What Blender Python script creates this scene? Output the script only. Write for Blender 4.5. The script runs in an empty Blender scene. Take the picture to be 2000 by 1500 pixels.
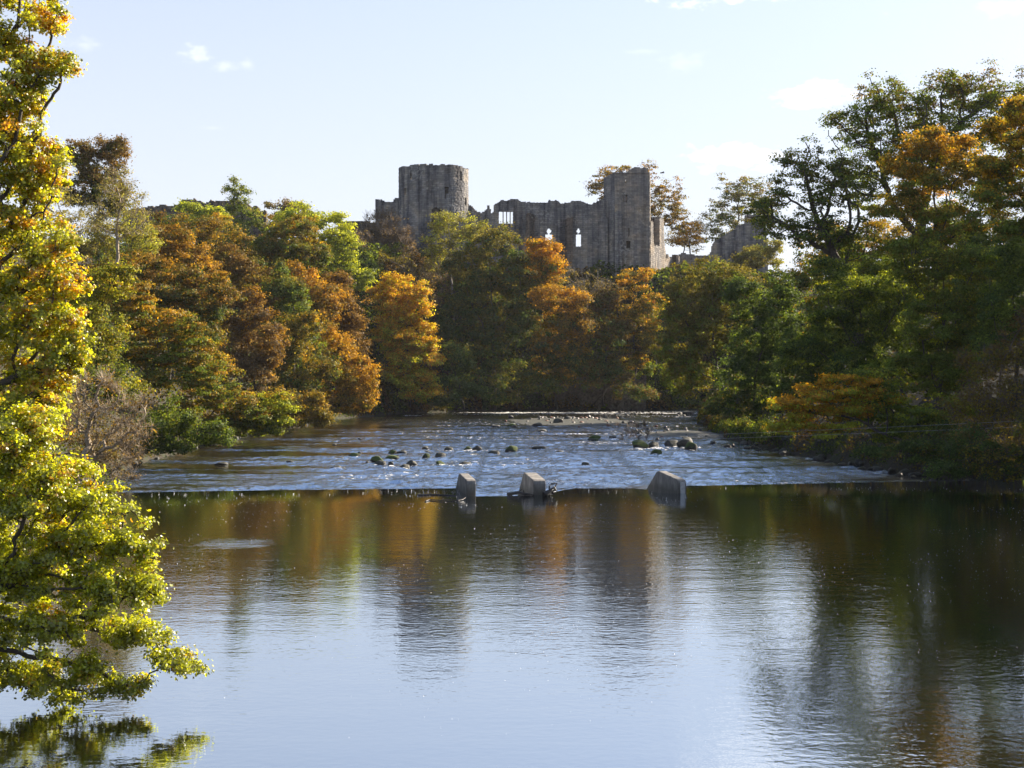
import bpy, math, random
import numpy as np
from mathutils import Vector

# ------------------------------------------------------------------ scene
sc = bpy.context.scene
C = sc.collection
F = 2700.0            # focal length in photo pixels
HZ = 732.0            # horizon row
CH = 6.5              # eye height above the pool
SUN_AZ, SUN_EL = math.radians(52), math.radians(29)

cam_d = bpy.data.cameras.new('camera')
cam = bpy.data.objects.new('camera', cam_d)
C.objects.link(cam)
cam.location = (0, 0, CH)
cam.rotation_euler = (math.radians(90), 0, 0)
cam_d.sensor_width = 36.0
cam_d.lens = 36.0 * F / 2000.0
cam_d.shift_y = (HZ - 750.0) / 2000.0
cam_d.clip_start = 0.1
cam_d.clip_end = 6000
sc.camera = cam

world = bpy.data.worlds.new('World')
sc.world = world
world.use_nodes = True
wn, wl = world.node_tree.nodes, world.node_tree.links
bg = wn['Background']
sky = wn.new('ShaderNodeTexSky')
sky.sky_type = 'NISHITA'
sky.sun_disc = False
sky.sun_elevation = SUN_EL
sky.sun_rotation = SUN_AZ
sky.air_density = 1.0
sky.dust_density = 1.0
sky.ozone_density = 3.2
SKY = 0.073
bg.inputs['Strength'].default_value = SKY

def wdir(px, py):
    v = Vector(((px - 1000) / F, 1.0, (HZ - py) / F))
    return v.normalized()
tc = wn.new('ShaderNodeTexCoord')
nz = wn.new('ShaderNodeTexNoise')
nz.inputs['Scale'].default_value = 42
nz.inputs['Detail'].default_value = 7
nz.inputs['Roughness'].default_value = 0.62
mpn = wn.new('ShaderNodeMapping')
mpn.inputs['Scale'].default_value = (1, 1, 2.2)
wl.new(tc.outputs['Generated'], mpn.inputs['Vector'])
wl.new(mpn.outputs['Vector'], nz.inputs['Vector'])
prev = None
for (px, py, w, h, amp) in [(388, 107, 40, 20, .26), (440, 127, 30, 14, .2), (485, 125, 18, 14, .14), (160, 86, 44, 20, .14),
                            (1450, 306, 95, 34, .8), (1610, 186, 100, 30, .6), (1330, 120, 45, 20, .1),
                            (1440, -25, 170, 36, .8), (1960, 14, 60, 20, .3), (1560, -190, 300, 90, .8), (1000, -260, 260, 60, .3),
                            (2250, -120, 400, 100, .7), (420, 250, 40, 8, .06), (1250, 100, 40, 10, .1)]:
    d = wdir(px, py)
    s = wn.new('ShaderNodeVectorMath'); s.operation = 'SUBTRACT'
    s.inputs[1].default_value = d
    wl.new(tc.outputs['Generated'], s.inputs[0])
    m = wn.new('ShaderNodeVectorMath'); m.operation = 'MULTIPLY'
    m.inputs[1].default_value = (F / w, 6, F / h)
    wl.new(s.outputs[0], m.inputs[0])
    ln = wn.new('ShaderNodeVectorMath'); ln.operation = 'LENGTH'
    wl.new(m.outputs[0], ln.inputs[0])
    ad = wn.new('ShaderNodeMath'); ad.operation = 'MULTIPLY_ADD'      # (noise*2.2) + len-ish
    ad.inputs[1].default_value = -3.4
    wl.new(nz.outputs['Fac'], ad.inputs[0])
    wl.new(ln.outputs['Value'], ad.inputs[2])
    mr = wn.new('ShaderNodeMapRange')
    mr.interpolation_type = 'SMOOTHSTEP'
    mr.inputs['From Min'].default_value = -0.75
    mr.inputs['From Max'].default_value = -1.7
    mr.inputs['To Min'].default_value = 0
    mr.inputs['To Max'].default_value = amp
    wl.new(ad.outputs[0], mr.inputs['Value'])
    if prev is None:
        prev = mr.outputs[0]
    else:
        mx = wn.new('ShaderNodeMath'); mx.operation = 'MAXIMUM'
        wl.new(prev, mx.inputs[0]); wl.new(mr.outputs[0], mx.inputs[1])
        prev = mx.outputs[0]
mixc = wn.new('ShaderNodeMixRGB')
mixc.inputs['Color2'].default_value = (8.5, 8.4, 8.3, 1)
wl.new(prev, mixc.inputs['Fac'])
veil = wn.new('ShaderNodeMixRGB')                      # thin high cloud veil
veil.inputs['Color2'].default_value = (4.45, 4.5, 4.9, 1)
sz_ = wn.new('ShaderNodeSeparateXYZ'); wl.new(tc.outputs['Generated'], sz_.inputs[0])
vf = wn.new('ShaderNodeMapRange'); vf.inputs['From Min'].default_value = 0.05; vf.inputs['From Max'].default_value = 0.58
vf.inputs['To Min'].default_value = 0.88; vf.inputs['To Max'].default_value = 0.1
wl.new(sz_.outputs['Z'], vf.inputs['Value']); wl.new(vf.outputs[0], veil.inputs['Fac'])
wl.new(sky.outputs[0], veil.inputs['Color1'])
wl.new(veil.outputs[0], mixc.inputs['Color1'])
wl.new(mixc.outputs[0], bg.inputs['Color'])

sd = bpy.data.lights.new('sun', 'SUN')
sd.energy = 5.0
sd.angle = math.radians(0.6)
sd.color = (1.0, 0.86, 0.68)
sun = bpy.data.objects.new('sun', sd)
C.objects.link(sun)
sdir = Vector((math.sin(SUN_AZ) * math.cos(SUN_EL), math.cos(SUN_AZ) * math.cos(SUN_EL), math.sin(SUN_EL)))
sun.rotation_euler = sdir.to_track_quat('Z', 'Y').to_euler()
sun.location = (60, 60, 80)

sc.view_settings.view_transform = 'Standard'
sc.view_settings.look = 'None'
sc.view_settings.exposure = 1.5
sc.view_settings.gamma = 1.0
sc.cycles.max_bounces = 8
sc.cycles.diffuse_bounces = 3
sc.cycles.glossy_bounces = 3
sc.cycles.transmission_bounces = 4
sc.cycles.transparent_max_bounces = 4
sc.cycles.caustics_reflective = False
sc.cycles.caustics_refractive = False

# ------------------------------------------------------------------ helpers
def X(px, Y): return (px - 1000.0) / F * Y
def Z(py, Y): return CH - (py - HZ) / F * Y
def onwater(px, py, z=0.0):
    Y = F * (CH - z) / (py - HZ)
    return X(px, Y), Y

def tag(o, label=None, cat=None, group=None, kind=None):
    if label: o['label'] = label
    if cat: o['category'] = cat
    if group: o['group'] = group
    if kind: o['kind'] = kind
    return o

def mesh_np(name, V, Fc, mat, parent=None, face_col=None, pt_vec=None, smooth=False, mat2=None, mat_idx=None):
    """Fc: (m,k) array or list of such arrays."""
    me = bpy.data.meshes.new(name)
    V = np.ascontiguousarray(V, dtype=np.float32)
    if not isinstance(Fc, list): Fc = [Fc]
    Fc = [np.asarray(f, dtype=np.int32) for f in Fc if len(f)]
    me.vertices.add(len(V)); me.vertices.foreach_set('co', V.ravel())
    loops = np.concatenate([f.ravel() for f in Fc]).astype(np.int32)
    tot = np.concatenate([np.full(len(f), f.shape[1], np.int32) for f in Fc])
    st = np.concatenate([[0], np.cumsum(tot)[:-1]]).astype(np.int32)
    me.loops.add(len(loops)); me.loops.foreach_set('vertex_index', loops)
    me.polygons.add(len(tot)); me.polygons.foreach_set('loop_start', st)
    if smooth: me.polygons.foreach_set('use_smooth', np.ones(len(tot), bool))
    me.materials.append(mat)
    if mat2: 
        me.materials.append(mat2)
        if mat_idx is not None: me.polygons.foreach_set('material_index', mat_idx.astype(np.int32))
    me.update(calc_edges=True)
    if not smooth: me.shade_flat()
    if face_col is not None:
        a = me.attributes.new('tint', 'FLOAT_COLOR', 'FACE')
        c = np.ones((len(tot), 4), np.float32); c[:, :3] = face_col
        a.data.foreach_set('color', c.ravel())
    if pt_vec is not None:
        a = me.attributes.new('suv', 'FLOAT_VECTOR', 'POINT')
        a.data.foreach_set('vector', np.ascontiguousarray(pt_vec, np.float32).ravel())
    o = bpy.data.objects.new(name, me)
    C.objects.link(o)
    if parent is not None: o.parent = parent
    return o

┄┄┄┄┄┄

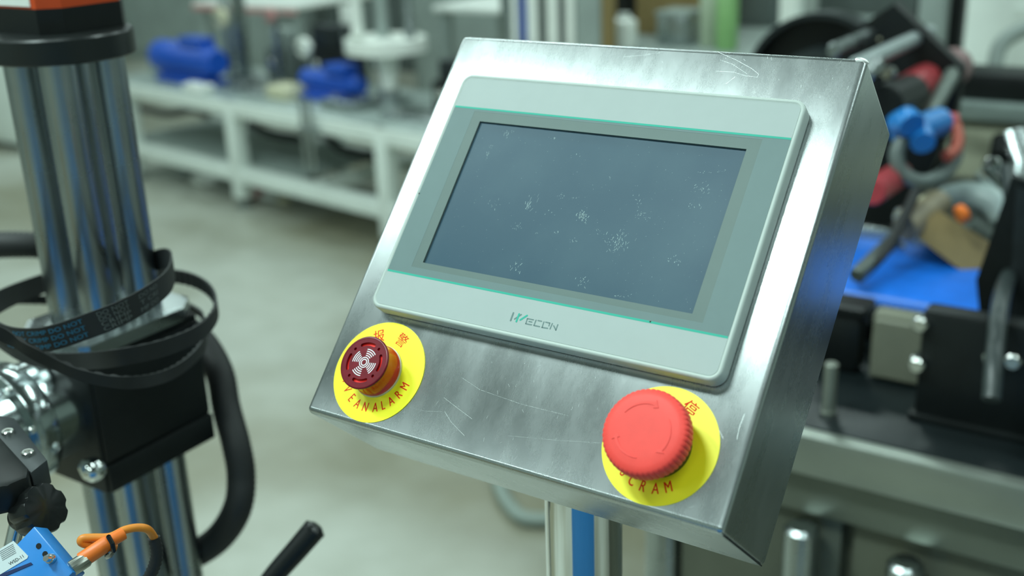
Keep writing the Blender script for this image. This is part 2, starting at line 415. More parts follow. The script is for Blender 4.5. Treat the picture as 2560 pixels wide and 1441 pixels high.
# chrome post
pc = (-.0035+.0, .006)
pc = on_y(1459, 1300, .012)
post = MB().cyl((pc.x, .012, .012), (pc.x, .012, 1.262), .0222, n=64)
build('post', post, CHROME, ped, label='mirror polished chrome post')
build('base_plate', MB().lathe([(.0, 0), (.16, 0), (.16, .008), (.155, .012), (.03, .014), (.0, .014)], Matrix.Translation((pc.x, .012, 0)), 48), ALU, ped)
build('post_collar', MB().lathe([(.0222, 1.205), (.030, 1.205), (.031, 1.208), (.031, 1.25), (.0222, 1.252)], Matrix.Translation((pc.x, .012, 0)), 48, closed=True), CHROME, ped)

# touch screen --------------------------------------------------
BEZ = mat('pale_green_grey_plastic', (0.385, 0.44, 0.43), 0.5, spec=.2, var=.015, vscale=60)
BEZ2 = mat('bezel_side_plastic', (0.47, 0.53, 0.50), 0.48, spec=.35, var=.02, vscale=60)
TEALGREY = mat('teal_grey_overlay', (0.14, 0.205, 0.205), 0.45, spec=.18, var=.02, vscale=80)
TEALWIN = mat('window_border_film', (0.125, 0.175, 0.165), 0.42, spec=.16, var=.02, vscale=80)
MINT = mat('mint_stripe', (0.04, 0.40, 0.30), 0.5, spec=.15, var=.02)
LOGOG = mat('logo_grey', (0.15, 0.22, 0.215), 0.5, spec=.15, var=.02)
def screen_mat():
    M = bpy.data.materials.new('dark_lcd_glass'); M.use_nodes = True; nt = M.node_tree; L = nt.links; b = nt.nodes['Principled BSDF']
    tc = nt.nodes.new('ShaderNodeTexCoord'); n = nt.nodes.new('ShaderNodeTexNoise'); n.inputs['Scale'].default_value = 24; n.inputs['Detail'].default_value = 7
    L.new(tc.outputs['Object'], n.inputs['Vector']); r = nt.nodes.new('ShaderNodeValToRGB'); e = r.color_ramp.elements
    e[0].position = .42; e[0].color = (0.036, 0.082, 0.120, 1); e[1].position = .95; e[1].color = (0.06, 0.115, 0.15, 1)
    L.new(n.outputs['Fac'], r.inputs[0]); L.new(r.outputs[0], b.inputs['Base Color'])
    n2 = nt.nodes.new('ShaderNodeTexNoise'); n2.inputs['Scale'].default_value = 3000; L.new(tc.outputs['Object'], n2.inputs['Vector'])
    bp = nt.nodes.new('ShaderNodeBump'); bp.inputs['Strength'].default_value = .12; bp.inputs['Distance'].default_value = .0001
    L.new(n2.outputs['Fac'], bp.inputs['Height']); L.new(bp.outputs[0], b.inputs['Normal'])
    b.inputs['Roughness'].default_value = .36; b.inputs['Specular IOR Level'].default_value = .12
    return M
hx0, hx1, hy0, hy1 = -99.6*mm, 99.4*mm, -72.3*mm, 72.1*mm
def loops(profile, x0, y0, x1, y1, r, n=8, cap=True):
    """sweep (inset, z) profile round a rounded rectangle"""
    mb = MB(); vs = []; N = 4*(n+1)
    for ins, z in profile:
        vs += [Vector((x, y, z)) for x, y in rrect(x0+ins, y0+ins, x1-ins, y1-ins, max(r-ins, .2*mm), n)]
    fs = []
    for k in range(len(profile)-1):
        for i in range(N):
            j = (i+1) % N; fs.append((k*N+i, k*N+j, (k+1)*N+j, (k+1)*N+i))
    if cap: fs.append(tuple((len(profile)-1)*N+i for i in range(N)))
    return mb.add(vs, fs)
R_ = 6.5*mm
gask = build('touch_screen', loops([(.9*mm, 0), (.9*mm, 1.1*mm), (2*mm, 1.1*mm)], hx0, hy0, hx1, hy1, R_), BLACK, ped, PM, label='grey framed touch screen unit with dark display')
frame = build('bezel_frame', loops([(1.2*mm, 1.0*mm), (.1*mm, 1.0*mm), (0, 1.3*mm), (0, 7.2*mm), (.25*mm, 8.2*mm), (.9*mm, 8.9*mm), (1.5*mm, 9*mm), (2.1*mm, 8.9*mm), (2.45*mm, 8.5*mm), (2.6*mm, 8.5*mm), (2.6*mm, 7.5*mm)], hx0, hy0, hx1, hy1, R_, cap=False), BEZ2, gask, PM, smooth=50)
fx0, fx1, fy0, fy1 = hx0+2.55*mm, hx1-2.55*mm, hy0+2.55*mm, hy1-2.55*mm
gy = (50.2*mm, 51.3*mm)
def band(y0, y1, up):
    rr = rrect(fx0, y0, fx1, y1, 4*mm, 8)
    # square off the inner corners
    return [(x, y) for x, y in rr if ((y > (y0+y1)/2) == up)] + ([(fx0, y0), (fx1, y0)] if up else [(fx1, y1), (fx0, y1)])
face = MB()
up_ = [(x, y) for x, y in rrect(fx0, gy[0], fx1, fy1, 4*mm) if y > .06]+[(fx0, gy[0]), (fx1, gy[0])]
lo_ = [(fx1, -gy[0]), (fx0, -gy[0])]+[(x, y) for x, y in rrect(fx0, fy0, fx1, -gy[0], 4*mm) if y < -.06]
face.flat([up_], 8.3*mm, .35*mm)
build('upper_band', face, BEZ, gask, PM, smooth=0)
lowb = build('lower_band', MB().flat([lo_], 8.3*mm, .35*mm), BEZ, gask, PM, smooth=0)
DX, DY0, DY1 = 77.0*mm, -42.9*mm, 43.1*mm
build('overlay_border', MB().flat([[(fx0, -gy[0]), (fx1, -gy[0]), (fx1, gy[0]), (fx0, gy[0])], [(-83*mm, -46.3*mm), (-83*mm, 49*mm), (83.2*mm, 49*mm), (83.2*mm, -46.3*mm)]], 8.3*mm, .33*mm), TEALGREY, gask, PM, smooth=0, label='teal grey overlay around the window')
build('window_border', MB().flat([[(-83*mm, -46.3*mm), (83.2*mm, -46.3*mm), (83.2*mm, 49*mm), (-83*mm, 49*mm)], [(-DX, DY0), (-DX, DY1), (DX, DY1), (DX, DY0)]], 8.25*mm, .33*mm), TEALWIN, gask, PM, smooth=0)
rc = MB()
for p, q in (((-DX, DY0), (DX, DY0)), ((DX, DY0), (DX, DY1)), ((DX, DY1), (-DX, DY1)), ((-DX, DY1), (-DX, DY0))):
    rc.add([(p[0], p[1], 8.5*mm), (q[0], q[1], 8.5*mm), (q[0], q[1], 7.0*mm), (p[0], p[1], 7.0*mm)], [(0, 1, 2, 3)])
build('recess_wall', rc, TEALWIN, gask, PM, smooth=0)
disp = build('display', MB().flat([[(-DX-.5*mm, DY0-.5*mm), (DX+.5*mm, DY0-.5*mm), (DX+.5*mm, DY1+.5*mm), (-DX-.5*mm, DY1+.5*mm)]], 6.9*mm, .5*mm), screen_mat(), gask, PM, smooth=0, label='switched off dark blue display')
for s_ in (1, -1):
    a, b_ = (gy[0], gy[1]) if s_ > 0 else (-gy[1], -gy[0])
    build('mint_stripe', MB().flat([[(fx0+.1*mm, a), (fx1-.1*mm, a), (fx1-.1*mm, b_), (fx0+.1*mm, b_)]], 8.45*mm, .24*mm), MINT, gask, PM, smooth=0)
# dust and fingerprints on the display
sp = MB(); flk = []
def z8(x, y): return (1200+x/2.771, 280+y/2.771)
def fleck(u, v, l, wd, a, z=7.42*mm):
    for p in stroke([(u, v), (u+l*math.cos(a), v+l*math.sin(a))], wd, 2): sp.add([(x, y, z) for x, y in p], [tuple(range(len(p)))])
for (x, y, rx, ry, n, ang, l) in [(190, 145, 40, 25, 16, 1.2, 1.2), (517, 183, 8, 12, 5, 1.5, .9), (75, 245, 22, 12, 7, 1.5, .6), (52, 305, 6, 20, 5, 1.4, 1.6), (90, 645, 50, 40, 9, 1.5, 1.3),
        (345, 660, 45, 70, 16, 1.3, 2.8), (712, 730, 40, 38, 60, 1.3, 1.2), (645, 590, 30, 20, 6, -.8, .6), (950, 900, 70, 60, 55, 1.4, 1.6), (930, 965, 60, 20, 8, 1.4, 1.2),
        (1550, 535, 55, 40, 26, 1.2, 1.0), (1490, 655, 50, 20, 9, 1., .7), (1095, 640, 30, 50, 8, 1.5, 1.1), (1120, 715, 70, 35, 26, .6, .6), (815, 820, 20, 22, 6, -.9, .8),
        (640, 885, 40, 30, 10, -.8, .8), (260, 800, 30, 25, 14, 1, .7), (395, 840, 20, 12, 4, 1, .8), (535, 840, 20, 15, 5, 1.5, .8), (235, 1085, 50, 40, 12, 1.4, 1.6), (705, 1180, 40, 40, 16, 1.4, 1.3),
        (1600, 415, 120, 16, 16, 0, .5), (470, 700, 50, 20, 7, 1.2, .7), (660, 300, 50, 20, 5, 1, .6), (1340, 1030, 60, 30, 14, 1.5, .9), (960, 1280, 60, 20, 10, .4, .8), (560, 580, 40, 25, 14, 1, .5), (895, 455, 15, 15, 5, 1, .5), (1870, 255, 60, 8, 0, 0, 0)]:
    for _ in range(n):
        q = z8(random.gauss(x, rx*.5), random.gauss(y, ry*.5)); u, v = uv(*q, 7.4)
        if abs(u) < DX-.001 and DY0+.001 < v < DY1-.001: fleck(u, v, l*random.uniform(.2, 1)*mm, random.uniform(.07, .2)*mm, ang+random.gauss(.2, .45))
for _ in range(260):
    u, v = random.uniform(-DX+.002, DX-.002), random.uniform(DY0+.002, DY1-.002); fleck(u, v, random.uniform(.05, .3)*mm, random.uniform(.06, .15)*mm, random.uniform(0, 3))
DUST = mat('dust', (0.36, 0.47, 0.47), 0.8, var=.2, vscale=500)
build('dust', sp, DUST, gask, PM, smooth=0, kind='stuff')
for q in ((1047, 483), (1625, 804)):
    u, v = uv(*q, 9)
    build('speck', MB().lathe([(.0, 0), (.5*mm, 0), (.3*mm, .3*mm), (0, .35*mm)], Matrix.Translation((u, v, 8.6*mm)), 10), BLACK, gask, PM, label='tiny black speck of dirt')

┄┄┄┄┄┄

Written task:
Can you give again only the lines between the one containing "What Blender Python" and the one containing "SUN_AZ, SUN_EL = math.radians(52), math.radians(29)", counting both, exactly as they appear and without any pictures?

Correct result:
What Blender Python script creates this scene? Output the script only. Write for Blender 4.5. The script runs in an empty Blender scene. Take the picture to be 2000 by 1500 pixels.
import bpy, math, random
import numpy as np
from mathutils import Vector

# ------------------------------------------------------------------ scene
sc = bpy.context.scene
C = sc.collection
F = 2700.0            # focal length in photo pixels
HZ = 732.0            # horizon row
CH = 6.5              # eye height above the pool
SUN_AZ, SUN_EL = math.radians(52), math.radians(29)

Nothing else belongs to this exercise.